Essa estratégia foi central para sustentar sua base de apoio e justificar medidas autoritárias. O relatório conclui que Bolsonaro atuou de forma deliberada para criar um ambiente de desconfiança em relação ao processo eleitoral, com o objetivo de se manter no poder.

A narrativa de fraude foi utilizada para fomentar tensões políticas e justificar a elaboração de planos golpistas, que incluíam ações como a anulação das eleições de 2022 e a prorrogação de mandatos, caso Bolsonaro tivesse obtido o apoio necessário das Forças Armadas.

De acordo com os investigadores, essa insistência em uma narrativa desprovida de provas demonstra a intenção clara de subverter o Estado Democrático de Direito. “Os dados corroboram que Jair Bolsonaro efetivamente planejou, dirigiu e executou atos concretos que objetivavam a abolição do Estado Democrático de Direito”, afirma o relatório.

Plano de fuga

Outro ponto relevante do relatório é o plano de fuga elaborado para retirar Bolsonaro do país caso houvesse um revés judicial. Inspirado na doutrina militar, o plano previa que, em caso de ameaça à liberdade do ex-presidente, ele seria retirado do Brasil com suporte logístico de aliados.

De acordo com a PF, o plano incluía estratégias como proteção armada nos palácios do Planalto e da Alvorada e a ocupação de infraestruturas críticas para impedir ações do Judiciário.
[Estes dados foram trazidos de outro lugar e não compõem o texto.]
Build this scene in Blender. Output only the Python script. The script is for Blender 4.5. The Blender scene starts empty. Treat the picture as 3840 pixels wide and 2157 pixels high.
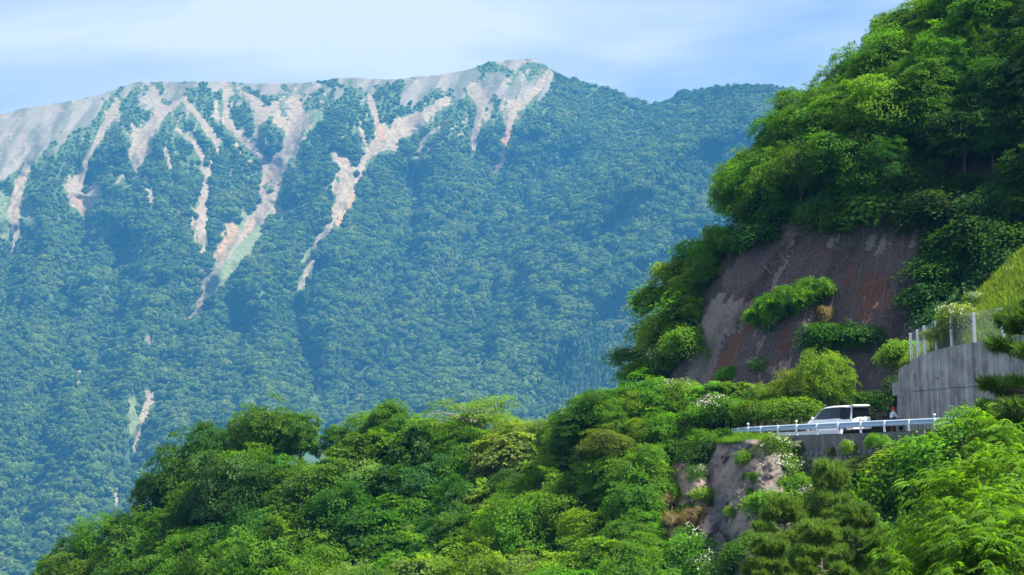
import bpy, math, random
import numpy as np
from mathutils import Vector, Matrix

C = bpy.context.scene.collection
SC = bpy.context.scene
K = 3840.0 / 2576.0

# ------------------------------------------------------------------ camera
HFOV = math.radians(28.0)
PITCH = math.radians(5.0)
ROLL = math.radians(-1.5)
FPX = 1920.0 / math.tan(HFOV / 2)
cam_data = bpy.data.cameras.new('camera')
cam_data.sensor_width = 36.0
cam_data.lens = 18.0 / math.tan(HFOV / 2)
cam_data.clip_start = 0.5
cam_data.clip_end = 30000.0
cam = bpy.data.objects.new('camera', cam_data)
RM = Matrix.Rotation(math.pi / 2 + PITCH, 4, 'X') @ Matrix.Rotation(ROLL, 4, 'Z')
cam.matrix_world = RM
C.objects.link(cam)
SC.camera = cam
R3 = np.array(RM.to_3x3())

# ------------------------------------------------------------------ sun, sky
SUN_AZ = math.radians(104.0)      # clockwise from +Y (straight ahead); 90 = from the right
SUN_EL = math.radians(56.0)
S = Vector((math.sin(SUN_AZ) * math.cos(SUN_EL), math.cos(SUN_AZ) * math.cos(SUN_EL), math.sin(SUN_EL)))
sd = bpy.data.lights.new('sun', 'SUN')
sd.energy = 4.6
sd.angle = math.radians(0.53)
sd.color = (1.0, 0.95, 0.86)
sun = bpy.data.objects.new('sun', sd)
sun.rotation_euler = S.to_track_quat('Z', 'Y').to_euler()
sun.location = (200, 0, 300)
C.objects.link(sun)

W = bpy.data.worlds.new('World')
SC.world = W
W.use_nodes = True
nt = W.node_tree
nt.nodes.clear()
N = nt.nodes.new
out = N('ShaderNodeOutputWorld')
bg = N('ShaderNodeBackground')
bg.inputs['Strength'].default_value = 0.054
sky = N('ShaderNodeTexSky')
sky.sky_type = 'NISHITA'
sky.sun_disc = False
sky.sun_elevation = SUN_EL
sky.sun_rotation = SUN_AZ
sky.altitude = 900
sky.air_density = 1.0
sky.dust_density = 0.1
sky.ozone_density = 2.5
tc = N('ShaderNodeTexCoord')
mp = N('ShaderNodeMapping')
mp.inputs['Scale'].default_value = (2.4, 1.0, 9.0)
mp.inputs['Location'].default_value = (-2.3318, -3.6530, 0.7774)
mp.inputs['Rotation'].default_value = (0, math.radians(-12.556), 0)
nz = N('ShaderNodeTexNoise')
nz.inputs['Scale'].default_value = 1.5
nz.inputs['Detail'].default_value = 5.0
nz.inputs['Roughness'].default_value = 0.5
nz.inputs['Distortion'].default_value = 0.35
rp = N('ShaderNodeValToRGB')
rp.color_ramp.elements[0].position = 0.30
rp.color_ramp.elements[0].color = (0.10, 0.10, 0.10, 1)
rp.color_ramp.elements[1].position = 0.56
rp.color_ramp.elements[1].color = (0.9, 0.9, 0.9, 1)
mx = N('ShaderNodeMix')
mx.data_type = 'RGBA'
mx.inputs[7].default_value = (7.35, 7.5, 8.3, 1)
L = nt.links.new
L(tc.outputs['Generated'], mp.inputs['Vector'])
L(mp.outputs[0], nz.inputs['Vector'])
L(nz.outputs[0], rp.inputs[0])
L(rp.outputs[0], mx.inputs[0])
L(sky.outputs[0], mx.inputs[6])
L(mx.outputs[2], bg.inputs['Color'])
L(bg.outputs[0], out.inputs['Surface'])

SC.view_settings.view_transform = 'Standard'
SC.view_settings.look = 'None'
SC.view_settings.gamma = 1.0
SC.view_settings.use_curve_mapping = False
SC.view_settings.exposure = 1.42
SC.render.resolution_x = 1024
SC.render.resolution_y = 575
try:
    SC.cycles.max_bounces = 5
    SC.cycles.diffuse_bounces = 3
    SC.cycles.transmission_bounces = 3
    SC.cycles.transparent_max_bounces = 8
    SC.cycles.volume_bounces = 0
except Exception:
    pass

# ------------------------------------------------------------------ helpers
def P(px, py, d):
    """world points on the view rays of photo pixels, at forward distance d (metres along Y)"""
    px = np.asarray(px, float); py = np.asarray(py, float); d = np.asarray(d, float)
    px, py, d = np.broadcast_arrays(px, py, d)
    cx = (px - 1920.0) / FPX; cy = -(py - 1078.5) / FPX; cz = -np.ones_like(cx)
    v = np.stack([cx, cy, cz], -1) @ R3.T
    return v * (d / v[..., 1])[..., None]

def V1(px, py, d):
    return Vector(P(px, py, d))

def ss(a, b, x):
    t = np.clip((x - a) / (b - a), 0, 1)
    return t * t * (3 - 2 * t)

def _h(ix, iy, seed):
    v = np.sin(ix * 127.1 + iy * 311.7 + seed * 74.7) * 43758.5453
    return v - np.floor(v)

def vnoise(x, y, seed=0):
    ix = np.floor(x); iy = np.floor(y)
    fx = x - ix; fy = y - iy
    fx = fx * fx * (3 - 2 * fx); fy = fy * fy * (3 - 2 * fy)
    a = _h(ix, iy, seed); b = _h(ix + 1, iy, seed); c = _h(ix, iy + 1, seed); d = _h(ix + 1, iy + 1, seed)
    return (a + (b - a) * fx) * (1 - fy) + (c + (d - c) * fx) * fy

def fbm(x, y, seed=0, octv=4, gain=0.5):
    s = 0; a = 1; tot = 0
    for o in range(octv):
        s = s + a * vnoise(x * 2 ** o + o * 17.3, y * 2 ** o - o * 9.1, seed + o)
        tot += a; a *= gain
    return s / tot

def ridged(x, y, seed=0, octv=4):
    s = 0; a = 1; tot = 0
    for o in range(octv):
        s = s + a * (1 - abs(2 * vnoise(x * 2 ** o + o * 7.3, y * 2 ** o - o * 3.1, seed + o) - 1))
        tot += a; a *= 0.5
    return s / tot

def mesh_np(name, V, F, mat=None, smooth=False, attrs=None):
    """V (n,3), F (m,k) all faces with k corners"""
    V = np.ascontiguousarray(V, np.float32); F = np.ascontiguousarray(F, np.int32)
    me = bpy.data.meshes.new(name)
    m, k = F.shape
    me.vertices.add(len(V)); me.vertices.foreach_set('co', V.ravel())
    me.loops.add(m * k); me.loops.foreach_set('vertex_index', F.ravel())
    me.polygons.add(m)
    me.polygons.foreach_set('loop_start', np.arange(0, m * k, k, dtype=np.int32))
    if smooth:
        me.polygons.foreach_set('use_smooth', np.ones(m, bool))
    me.update(calc_edges=True)
    for an, av in (attrs or {}).items():
        a = me.attributes.new(an, 'FLOAT', 'POINT')
        a.data.foreach_set('value', np.ascontiguousarray(av, np.float32))
    if mat:
        me.materials.append(mat)
    return me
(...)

O documento também menciona a criação de uma rede de suporte para viabilizar sua evasão.

Esse planejamento avançado reflete o nível de comprometimento dos aliados de Bolsonaro com a tentativa de subverter a ordem democrática e evitar a responsabilização do ex-presidente. “A investigação identificou medidas clandestinas com o objetivo de assegurar a fuga de Bolsonaro e frustrar quaisquer ações judiciais contra ele”, aponta o relatório.

O plano, contudo, foi abandonado devido à falta de adesão do Alto Comando das Forças Armadas, que se recusou a apoiar ações golpistas. Essa resistência foi fundamental para evitar o avanço do golpe.